One thing that I quickly noticed about Ruby on Rails is that you can do a lot more with less code. This is one of the benefits of working in a dynamic language like Ruby that does not have as many restrictions as a static typed language. The end result is that you have smaller methods, more descriptive code, fewer chances to create bugs, and it becomes easier to get things done. Let me show you what I mean.

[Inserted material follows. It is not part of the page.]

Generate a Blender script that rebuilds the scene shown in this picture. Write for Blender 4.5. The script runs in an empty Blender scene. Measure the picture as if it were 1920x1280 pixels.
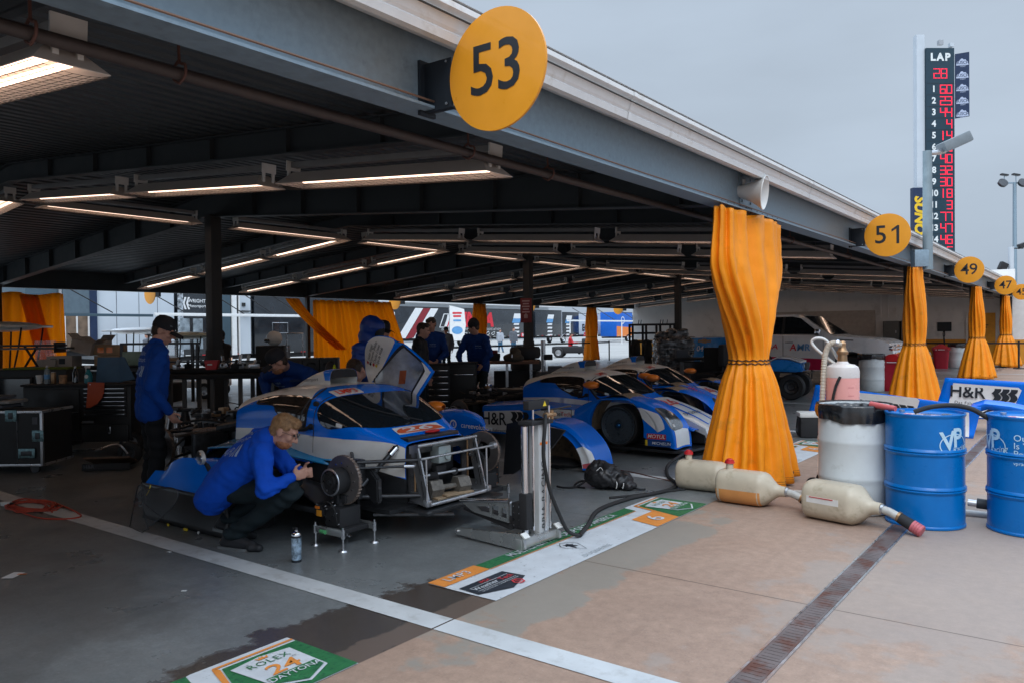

Let’s say that I have a database table that looks like this:

create table Users
(
    id int,
    name varchar(100),
    user_status_id int,
    created_at datetime,
    updated_at datetime
)

My Ruby class looks like this:

class User < ActiveRecord::Base
  belongs_to :user_status
  has_many :roles, :through => :user_roles
  validates_length_of :name, :maximum => 100
  named_scope :active, :conditions => ["user_status.id = ?", UserStatus::ACTIVE]
end

My class only has 6 lines, but it does an awful lot. Let’s go through it line by line:

class User < ActiveRecord::Base

Because I have a table in the database called "Users", I now have the following methods on my User class:

• id, id=, name, name=, user_status_id, user_status_id=, created_at, created_at=, updated_at, updated_at=
• find, find_by_id, find_by_name, find_by_user_status_id, find_by_name_and_user_status_id, find_by_id_and_name_and_user_status_id, and any other combination of columns I might want to query on

Because I derive from ActiveRecord::Base, I inherit a lot of data access methods like save, delete, destroy, and many more.

All I've done so far is made my class declaration! Look at everything I'm getting for free.

belongs_to :user_status

My User object has a many-to-one relationship to the User_Status table (and it's corresponding UserStatus object). I now have the "user_status" and "user_status=" methods on my object. The user status will be lazy loaded, so it won't do any database queries to get the user status until I actually need it.

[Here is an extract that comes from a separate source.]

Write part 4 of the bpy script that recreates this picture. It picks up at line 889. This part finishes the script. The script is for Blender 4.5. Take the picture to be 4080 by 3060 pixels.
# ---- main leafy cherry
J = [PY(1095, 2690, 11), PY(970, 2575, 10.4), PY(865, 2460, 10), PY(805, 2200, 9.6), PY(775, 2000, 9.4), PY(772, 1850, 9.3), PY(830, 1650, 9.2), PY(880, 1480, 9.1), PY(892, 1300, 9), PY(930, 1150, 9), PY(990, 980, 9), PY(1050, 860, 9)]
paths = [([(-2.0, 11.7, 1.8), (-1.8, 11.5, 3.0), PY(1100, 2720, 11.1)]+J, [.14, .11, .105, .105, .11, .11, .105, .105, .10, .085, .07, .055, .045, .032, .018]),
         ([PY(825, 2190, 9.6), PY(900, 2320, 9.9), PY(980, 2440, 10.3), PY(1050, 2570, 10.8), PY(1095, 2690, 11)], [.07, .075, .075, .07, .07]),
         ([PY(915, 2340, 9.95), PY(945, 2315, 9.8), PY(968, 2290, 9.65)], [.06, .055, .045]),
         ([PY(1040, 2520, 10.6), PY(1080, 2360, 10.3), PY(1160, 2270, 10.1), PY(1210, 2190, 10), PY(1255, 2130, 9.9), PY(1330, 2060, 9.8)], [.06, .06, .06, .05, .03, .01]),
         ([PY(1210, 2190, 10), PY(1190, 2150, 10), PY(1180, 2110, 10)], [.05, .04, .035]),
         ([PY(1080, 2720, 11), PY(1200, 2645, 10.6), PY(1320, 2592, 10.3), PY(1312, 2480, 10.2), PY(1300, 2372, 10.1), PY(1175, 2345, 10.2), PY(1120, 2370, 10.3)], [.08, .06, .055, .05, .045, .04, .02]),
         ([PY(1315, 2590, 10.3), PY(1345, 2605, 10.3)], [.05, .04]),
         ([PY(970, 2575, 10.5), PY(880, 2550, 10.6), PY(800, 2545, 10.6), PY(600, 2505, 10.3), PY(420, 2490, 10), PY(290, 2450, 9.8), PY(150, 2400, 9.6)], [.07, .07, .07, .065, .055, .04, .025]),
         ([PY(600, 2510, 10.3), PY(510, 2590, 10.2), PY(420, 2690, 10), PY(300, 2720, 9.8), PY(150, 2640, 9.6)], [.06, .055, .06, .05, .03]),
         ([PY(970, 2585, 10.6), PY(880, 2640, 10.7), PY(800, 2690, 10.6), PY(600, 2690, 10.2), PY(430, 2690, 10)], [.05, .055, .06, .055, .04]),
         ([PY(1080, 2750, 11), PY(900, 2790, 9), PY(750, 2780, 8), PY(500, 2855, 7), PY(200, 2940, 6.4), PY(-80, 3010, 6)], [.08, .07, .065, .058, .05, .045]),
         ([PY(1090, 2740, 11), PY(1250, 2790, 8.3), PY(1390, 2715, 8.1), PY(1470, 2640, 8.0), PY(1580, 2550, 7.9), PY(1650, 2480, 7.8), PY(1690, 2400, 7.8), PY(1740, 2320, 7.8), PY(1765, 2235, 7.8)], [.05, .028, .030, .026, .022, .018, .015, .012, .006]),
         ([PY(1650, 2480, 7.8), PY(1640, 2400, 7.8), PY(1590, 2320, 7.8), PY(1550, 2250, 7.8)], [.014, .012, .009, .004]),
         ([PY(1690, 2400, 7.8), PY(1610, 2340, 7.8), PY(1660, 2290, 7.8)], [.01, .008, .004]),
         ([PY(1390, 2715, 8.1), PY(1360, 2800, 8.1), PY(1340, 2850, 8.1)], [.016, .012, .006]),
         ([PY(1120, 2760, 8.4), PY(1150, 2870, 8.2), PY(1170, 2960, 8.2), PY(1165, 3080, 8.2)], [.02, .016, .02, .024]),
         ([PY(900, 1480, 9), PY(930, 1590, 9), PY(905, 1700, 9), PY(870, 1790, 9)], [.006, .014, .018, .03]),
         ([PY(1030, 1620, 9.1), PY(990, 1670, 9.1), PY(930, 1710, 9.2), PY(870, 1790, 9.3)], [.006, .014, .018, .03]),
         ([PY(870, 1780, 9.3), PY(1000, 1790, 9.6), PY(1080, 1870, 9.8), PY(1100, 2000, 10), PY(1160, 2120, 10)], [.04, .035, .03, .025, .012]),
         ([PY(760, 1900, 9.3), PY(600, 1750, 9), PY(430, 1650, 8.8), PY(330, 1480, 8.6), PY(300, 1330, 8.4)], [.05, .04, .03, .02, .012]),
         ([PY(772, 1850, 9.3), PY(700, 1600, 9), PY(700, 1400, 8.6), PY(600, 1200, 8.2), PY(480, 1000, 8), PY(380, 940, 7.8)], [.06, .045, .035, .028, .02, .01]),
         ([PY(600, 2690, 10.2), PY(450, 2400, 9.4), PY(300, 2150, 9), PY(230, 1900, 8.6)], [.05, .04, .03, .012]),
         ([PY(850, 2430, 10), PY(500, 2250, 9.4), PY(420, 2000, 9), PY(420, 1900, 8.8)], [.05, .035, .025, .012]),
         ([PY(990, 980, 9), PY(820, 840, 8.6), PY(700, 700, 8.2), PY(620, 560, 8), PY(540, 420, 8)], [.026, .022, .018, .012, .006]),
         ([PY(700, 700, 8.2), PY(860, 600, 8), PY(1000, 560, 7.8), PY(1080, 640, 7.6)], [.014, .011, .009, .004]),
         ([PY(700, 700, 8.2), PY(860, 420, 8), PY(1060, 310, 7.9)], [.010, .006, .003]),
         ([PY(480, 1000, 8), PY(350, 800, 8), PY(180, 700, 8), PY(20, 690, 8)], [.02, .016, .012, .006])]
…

has_many :roles, :through => :user_roles

My User object has a many-to-many relationship with the roles table, and in the database there is a user_roles table that serves as a mapping table. I now have a "roles" method on my User class that will give me the list of roles, and I can add new roles to the collection without having to worry about creating anything for the mapping table.

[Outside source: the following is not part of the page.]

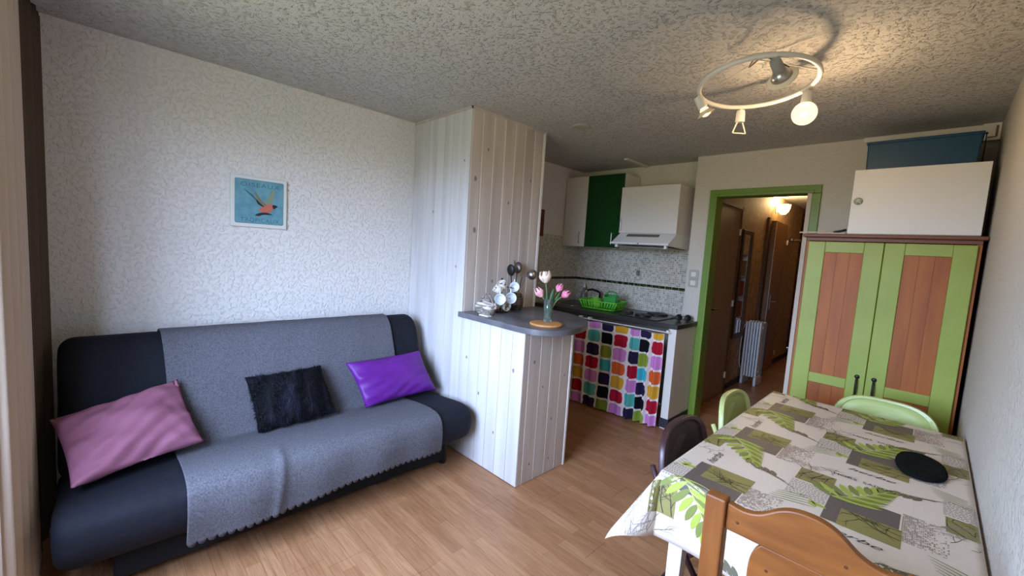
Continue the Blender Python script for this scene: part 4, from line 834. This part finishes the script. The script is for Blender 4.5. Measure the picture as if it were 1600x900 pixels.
def knots(a, e0, e1, b, n):
    out = [a+(b-a)*i/n for i in range(n+1)]
    for e in (e0, e1):
        if e is not None: out += [e+d for d in (-.019, -.014, -.009, -.005, 0, .005, .009)]
    return sorted(x for x in set(round(q, 5) for q in out) if a-1e-6 <= x <= b+1e-6)
us = knots(TX0-OV, TX0, None, TX1+.004, 50); vs_ = knots(TY0-OV, TY0, None, TY1+.2, 80); vs_ = sorted(set(vs_+[TY1+d for d in (0, .005, .009, .014, .019)]))
mb = MB(); mb.add([cloth_pos(u, v) for v in vs_ for u in us], [(j*len(us)+i, j*len(us)+i+1, (j+1)*len(us)+i+1, (j+1)*len(us)+i) for j in range(len(vs_)-1) for i in range(len(us)-1)])
M_cloth = mat('oilcloth', (218, 204, 188), .42, spec=.4)
tc = mb.build('tablecloth', M_cloth, smooth=True, solid=.0012)
tag(tc, 'cream oilcloth printed with palm fronds, branches and lettering on the dining table', 'tablecloth')
for p in tc.data.polygons: pass
UMIN, UMAX, VMIN, VMAX = TX0-OV+.002, TX1, TY0-OV+.002, TY1+.19
class Pr:
    """flat print: polygons in cloth metres, folded with the cloth"""
    def __init__(s): s.p = []
    def poly(s, pts): s.p.append(pts); return s
    def rect(s, u0, v0, u1, v1, step=.02):
        u0, u1 = sorted((u0, u1)); v0, v1 = sorted((v0, v1)); u0 = max(u0, UMIN); u1 = min(u1, UMAX); v0 = max(v0, VMIN); v1 = min(v1, VMAX)
        if u1-u0 < .002 or v1-v0 < .002: return s
        def cuts(a, b, es):
            n = max(1, int((b-a)/step)); o = [a+(b-a)*i/n for i in range(n+1)]
            for e in es: o += [e+d for d in (-.019, -.014, -.009, -.005, 0, .005, .009) if a < e+d < b]
            return sorted(set(o))
        U = cuts(u0, u1, (TX0,)); V = cuts(v0, v1, (TY0,))
        for i in range(len(U)-1):
            for j in range(len(V)-1): s.p.append([(U[i], V[j]), (U[i+1], V[j]), (U[i+1], V[j+1]), (U[i], V[j+1])])
        return s
    def line(s, pts, w0, w1=None):
        w1 = w0 if w1 is None else w1; n = len(pts)
        for i in range(n-1):
            (a, b), (c, d) = pts[i], pts[i+1]; l = sqrt((c-a)**2+(d-b)**2) or 1e-6; nx, ny = -(d-b)/l, (c-a)/l
            k0 = (w0+(w1-w0)*i/(n-1))/2; k1 = (w0+(w1-w0)*(i+1)/(n-1))/2
            s.p.append([(a+nx*k0, b+ny*k0), (a-nx*k0, b-ny*k0), (c-nx*k1, d-ny*k1), (c+nx*k1, d+ny*k1)])
        return s
    def leaf(s, base, ang, ln, w, bend=0):
        n = 7; L = []; R = []
        for i in range(n+1):
            t = i/n; a = ang+bend*t; x = base[0]+ln*t*cos(ang+bend*t*.5); y = base[1]+ln*t*sin(ang+bend*t*.5); k = w/2*sin(pi*min(1, t*.93+.05))**.75 if t < 1 else 0
            L.append((x-sin(a)*k, y+cos(a)*k)); R.append((x+sin(a)*k, y-cos(a)*k))
        for i in range(n): s.p.append([L[i], R[i], R[i+1], L[i+1]])
        return s
    def build(s, name, m, lay):
        v = []; f = []
        for p in s.p:
            if any(u < UMIN or u > UMAX or w < VMIN or w > VMAX for u, w in p): continue
            n = len(v); v += [cloth_pos(u, w, .0005+.00035*lay) for u, w in p]; f.append(tuple(range(n, n+len(p))))
        if not f: return None
        me = bpy.data.meshes.new(name); me.from_pydata([tuple(q) for q in v], [], f); me.update()
        me.materials.append(m); o = bpy.data.objects.new(name, me); COL.objects.link(o); o.parent = tc; o.matrix_parent_inverse = wmat(tc).inverted(); return o
ink = lambda n, c: mat('ink_'+n, c, .45, spec=.35)
I_taupe = ink('taupe', (98, 88, 84)); I_olive = ink('olive', (138, 130, 76)); I_lime = ink('lime', (162, 176, 74)); I_lime2 = ink('pale_lime', (198, 204, 120)); I_leaf = ink('leaf', (122, 130, 66))
I_dark = ink('dark', (58, 52, 46)); I_lace = ink('lace', (158, 140, 126)); I_grey = ink('news', (150, 140, 130)); I_sprig = ink('sprig', (104, 98, 78)); I_cream = ink('cream', (224, 214, 200))
def twigs(pr, rng, base, ang, ln, w, depth):
    pts = [base]; a = ang
    for i in range(4): a += rng.uniform(-.22, .22); pts.append((pts[-1][0]+ln/4*cos(a), pts[-1][1]+ln/4*sin(a)))
    pr.line(pts, w*1.25, w*.7)
    if depth:
        for i in (1, 2, 3, 4):
            if rng.random() < .85: twigs(pr, rng, pts[i], a+rng.choice((-1, 1))*rng.uniform(.4, .95), ln*rng.uniform(.4, .62), w*.6, depth-1)
def text_print(body, fn, lay, size, shear, m, name='lettering_print'):
    cu = bpy.data.curves.new('t', 'FONT'); cu.body = body; cu.size = size; cu.shear = shear; cu.resolution_u = 3; t = bpy.data.objects.new('t', cu); COL.objects.link(t)
    bpy.context.view_layer.update(); me = bpy.data.meshes.new_from_object(t.evaluated_get(bpy.context.evaluated_depsgraph_get())); bpy.data.objects.remove(t)
    ok = True
    for v in me.vertices:
        u, w = fn(v.co.x, v.co.y)
        if u < UMIN or u > UMAX or w < VMIN or w > VMAX: ok = False
        v.co = cloth_pos(u, w, .0005+.00035*lay)
    if not ok: return
    me.materials.clear(); me.materials.append(m); o = bpy.data.objects.new(name, me); COL.objects.link(o); o.parent = tc; o.matrix_parent_inverse = wmat(tc).inverted()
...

validates_length_of :name, :maximum => 100

Name is required and cannot be longer than 100 characters.

named_scope :active, :conditions => ["user_status.id = ?", UserStatus::ACTIVE]

Now I can write "User.active", which will return all active users. This is equivalent to User.find_by_user_status_id(UserStatus::ACTIVE), but now I've abstracted away that concept of an active user so that other classes don't have to know how the internals work.

end

OK, well, every language has to have some ceremony.

I haven't created any methods yet! Already my object has all of the data access methods that it needs, it will validate the object before it saves, it knows about related objects, and I abstracted away the concept of an active user.

Note that not only have I been able to do all of this with very few lines of code, the code that I did write was very simple and readable. Since the code is so simple, I'm not going to write unit tests for it either (the tests would basically be the same one line of code as the implementation code in most cases).

All of this means that I can do things much easier than before. In .NET, I would've had to create finder methods by hand. I would've had to add all of the properties that match up to my database columns by hand. I don't know how I would duplicate named_scope in a .NET ORM, maybe it's possible somehow. I've never found a way to do it. Maybe I would have to write a stored procedure.

To sum it up, all of the boring crap is done for me and I can pretty much immediately start writing code that provides business value, which is what we're getting paid to do. No ADO.NET, no more mapping my database table to my entity object, no more modifying several files just to create the same kinds of methods that I have to create for every new entity object that I create.

All of this is helping me to achieve what I've always wanted in software development: the ability to write code that says what I want to do and does it without having to do lots of typing.